**** RECORDS

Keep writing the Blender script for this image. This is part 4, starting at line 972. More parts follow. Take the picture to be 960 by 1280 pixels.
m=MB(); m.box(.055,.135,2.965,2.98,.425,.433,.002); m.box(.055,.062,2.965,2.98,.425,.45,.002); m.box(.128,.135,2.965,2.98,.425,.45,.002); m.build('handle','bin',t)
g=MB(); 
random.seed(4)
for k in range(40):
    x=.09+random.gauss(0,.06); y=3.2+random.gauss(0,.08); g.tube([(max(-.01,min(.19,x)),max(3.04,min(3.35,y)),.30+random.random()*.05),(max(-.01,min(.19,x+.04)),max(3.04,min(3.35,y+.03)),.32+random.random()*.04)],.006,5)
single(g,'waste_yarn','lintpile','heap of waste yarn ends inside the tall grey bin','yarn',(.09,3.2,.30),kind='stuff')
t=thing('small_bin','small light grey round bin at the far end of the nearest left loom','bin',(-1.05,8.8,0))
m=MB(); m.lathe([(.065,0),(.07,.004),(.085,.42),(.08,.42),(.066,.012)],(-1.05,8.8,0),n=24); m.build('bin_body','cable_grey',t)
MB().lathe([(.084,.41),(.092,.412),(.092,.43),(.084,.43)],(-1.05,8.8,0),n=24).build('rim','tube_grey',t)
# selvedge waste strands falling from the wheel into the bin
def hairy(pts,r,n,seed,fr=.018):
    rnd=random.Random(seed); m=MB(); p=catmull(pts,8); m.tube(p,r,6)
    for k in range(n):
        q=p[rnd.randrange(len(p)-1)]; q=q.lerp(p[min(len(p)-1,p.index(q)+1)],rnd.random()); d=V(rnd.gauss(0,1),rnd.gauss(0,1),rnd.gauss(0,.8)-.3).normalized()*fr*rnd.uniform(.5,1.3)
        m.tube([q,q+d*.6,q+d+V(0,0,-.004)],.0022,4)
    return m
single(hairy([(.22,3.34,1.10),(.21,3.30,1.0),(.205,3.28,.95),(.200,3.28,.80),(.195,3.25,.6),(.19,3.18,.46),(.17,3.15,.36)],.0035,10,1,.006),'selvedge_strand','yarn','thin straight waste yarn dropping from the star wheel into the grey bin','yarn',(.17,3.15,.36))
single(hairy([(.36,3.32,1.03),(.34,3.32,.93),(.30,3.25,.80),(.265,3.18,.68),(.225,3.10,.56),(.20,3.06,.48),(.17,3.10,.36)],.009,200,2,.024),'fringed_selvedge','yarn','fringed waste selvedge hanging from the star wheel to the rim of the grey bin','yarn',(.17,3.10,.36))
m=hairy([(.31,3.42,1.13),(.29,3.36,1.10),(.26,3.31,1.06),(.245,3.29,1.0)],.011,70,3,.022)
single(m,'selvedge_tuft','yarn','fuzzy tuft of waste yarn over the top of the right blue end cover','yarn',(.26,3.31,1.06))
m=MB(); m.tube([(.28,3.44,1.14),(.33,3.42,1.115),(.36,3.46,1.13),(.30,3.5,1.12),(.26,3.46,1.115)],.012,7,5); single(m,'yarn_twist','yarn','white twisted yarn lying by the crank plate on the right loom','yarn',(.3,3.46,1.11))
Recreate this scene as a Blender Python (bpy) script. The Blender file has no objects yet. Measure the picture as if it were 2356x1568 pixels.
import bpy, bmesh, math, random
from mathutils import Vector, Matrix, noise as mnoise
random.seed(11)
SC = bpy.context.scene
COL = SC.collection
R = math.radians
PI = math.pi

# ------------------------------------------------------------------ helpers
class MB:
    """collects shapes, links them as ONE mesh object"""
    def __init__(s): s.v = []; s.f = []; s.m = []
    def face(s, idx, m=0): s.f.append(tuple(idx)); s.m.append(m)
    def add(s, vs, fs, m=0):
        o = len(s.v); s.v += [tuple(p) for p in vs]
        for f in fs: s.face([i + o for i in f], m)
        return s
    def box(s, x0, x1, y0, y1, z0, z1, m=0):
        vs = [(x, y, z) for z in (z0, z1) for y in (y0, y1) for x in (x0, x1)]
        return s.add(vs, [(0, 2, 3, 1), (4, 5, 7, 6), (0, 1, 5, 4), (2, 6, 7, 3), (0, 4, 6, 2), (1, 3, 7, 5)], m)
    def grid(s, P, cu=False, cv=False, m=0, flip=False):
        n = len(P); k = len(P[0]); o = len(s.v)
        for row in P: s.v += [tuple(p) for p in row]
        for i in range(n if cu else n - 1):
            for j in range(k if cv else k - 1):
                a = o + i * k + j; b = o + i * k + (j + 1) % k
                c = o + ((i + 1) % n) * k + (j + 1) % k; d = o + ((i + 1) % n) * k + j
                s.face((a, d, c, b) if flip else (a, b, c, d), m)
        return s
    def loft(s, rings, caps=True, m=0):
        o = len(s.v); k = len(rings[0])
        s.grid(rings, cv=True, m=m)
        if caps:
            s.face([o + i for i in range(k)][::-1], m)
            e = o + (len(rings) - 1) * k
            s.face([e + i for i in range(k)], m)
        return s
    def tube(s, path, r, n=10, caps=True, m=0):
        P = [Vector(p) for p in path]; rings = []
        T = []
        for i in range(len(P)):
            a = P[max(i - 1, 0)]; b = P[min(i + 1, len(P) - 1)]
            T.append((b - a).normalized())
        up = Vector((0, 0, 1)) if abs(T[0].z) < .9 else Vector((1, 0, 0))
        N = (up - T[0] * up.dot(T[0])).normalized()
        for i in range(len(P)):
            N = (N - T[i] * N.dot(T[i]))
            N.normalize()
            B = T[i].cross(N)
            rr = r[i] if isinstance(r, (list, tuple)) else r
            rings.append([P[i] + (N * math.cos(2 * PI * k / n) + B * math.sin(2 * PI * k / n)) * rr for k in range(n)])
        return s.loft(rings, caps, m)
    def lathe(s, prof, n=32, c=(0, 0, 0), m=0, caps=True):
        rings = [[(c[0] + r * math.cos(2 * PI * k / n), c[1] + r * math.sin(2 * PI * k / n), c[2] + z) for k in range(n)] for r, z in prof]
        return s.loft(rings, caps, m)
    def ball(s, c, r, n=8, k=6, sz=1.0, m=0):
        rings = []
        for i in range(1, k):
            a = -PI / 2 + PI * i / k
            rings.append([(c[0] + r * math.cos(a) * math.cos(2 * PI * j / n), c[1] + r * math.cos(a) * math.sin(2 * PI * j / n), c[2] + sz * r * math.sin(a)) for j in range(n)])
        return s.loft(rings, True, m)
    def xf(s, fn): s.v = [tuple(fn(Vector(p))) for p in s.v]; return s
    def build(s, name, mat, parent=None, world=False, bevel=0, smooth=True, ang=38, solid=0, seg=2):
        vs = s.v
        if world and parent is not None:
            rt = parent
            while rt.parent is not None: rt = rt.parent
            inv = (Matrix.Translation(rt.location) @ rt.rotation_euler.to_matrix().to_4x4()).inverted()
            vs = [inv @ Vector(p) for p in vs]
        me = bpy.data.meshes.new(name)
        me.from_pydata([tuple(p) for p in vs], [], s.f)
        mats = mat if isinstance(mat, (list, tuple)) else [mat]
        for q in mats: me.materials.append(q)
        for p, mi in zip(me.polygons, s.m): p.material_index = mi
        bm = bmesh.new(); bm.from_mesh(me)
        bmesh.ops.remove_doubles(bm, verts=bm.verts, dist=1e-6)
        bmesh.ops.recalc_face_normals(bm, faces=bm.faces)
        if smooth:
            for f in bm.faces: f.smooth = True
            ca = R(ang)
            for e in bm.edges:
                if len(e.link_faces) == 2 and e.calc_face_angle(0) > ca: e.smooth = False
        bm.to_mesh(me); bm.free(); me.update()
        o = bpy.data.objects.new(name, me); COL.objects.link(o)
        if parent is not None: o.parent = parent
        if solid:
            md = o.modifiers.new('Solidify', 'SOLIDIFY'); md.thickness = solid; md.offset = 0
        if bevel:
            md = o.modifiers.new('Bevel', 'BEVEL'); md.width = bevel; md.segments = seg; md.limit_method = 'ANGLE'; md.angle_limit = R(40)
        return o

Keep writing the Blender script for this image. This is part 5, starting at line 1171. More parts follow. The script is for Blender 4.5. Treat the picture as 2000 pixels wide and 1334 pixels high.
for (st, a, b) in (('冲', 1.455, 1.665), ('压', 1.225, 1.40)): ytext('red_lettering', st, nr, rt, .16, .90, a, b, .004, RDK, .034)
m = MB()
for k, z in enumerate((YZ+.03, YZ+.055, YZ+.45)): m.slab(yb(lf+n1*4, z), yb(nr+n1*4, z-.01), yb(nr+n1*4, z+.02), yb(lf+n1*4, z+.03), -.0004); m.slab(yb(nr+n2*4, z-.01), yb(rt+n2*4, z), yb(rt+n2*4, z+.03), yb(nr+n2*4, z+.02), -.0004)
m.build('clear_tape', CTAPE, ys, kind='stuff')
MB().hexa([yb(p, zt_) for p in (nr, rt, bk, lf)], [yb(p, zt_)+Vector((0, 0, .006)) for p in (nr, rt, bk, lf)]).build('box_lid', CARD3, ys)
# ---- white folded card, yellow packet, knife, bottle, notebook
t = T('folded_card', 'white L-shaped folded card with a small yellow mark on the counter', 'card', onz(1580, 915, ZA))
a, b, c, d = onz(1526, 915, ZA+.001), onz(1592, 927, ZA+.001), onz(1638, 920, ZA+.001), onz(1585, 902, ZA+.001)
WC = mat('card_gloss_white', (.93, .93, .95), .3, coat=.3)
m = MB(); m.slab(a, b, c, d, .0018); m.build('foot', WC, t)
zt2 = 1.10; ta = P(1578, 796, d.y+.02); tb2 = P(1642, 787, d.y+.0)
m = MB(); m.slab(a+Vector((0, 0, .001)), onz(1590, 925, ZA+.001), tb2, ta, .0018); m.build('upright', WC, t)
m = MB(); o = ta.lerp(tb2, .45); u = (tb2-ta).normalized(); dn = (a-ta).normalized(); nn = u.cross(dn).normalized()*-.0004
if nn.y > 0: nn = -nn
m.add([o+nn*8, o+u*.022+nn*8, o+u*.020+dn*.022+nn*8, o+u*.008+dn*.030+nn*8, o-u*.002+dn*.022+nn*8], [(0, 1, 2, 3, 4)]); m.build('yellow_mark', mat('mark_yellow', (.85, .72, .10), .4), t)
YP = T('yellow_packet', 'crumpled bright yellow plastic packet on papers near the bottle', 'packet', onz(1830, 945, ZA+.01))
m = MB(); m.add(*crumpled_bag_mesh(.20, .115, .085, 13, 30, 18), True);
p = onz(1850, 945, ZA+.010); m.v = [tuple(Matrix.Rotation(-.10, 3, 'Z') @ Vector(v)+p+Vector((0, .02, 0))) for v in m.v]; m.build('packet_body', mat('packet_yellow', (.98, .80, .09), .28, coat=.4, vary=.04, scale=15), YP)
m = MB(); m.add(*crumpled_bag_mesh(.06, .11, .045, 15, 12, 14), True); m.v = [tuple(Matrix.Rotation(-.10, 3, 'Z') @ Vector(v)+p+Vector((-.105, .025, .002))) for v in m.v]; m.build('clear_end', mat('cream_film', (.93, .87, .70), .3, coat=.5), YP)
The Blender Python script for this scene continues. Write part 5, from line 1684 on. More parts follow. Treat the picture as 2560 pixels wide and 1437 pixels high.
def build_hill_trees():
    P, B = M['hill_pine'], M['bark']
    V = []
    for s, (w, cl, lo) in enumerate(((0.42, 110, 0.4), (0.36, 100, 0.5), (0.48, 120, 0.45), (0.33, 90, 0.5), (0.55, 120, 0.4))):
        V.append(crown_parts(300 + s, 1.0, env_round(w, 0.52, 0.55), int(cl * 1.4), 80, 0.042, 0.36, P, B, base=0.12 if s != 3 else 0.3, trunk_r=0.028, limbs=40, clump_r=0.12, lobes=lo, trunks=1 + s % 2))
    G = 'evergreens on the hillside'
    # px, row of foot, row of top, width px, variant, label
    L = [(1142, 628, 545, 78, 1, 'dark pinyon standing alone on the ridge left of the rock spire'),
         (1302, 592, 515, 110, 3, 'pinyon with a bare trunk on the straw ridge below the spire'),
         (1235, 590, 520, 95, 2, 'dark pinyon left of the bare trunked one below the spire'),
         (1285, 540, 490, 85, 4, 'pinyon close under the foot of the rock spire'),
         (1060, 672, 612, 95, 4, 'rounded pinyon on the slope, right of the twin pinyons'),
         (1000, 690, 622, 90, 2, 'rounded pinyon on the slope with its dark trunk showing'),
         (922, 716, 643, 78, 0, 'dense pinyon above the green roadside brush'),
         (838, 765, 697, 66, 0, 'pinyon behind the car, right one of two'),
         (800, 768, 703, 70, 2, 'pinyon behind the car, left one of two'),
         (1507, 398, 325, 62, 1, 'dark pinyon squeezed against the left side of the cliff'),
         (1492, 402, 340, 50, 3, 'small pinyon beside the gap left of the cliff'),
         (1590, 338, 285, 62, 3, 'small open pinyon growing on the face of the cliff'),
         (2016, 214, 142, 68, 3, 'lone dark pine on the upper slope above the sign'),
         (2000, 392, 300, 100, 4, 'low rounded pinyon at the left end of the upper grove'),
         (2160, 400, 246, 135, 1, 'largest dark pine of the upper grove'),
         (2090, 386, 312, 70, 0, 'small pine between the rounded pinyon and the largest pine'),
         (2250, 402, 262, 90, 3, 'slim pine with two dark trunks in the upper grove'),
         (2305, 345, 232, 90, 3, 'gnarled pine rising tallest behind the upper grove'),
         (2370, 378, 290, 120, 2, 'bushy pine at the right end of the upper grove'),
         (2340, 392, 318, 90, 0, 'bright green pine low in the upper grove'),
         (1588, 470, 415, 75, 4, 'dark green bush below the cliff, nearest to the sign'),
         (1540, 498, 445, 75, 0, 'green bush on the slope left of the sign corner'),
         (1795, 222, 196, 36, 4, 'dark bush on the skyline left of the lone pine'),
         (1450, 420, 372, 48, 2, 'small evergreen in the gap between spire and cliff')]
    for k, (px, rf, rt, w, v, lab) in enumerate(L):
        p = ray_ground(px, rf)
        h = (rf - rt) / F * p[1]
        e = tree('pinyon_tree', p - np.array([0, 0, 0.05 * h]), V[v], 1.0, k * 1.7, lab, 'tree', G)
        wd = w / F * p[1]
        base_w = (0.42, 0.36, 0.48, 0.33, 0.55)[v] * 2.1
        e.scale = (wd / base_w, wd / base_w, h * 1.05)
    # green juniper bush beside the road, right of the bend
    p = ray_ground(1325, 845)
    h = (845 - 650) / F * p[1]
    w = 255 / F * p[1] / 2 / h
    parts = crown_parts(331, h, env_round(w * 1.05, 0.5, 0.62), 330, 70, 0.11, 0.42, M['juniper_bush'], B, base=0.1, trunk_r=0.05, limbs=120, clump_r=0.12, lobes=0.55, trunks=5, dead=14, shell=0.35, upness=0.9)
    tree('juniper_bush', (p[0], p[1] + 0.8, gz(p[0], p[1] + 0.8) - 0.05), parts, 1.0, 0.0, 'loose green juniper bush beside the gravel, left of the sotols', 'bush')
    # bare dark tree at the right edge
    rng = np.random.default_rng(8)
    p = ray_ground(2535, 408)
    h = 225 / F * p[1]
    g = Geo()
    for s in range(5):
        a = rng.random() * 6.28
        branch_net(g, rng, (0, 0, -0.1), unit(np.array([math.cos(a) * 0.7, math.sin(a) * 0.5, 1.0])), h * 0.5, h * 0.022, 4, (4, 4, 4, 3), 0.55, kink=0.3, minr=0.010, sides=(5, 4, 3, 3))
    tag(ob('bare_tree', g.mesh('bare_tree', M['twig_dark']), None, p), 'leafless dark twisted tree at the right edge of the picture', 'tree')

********

Give back exactly the lines running from the line that contains "Recreate this scene" through the line that contains "PI = math.pi", and nothing outside them.

■ RESULT
Recreate this scene as a Blender Python (bpy) script. The Blender file has no objects yet. Measure the picture as if it were 2356x1568 pixels.
import bpy, bmesh, math, random
from mathutils import Vector, Matrix, noise as mnoise
random.seed(11)
SC = bpy.context.scene
COL = SC.collection
R = math.radians
PI = math.pi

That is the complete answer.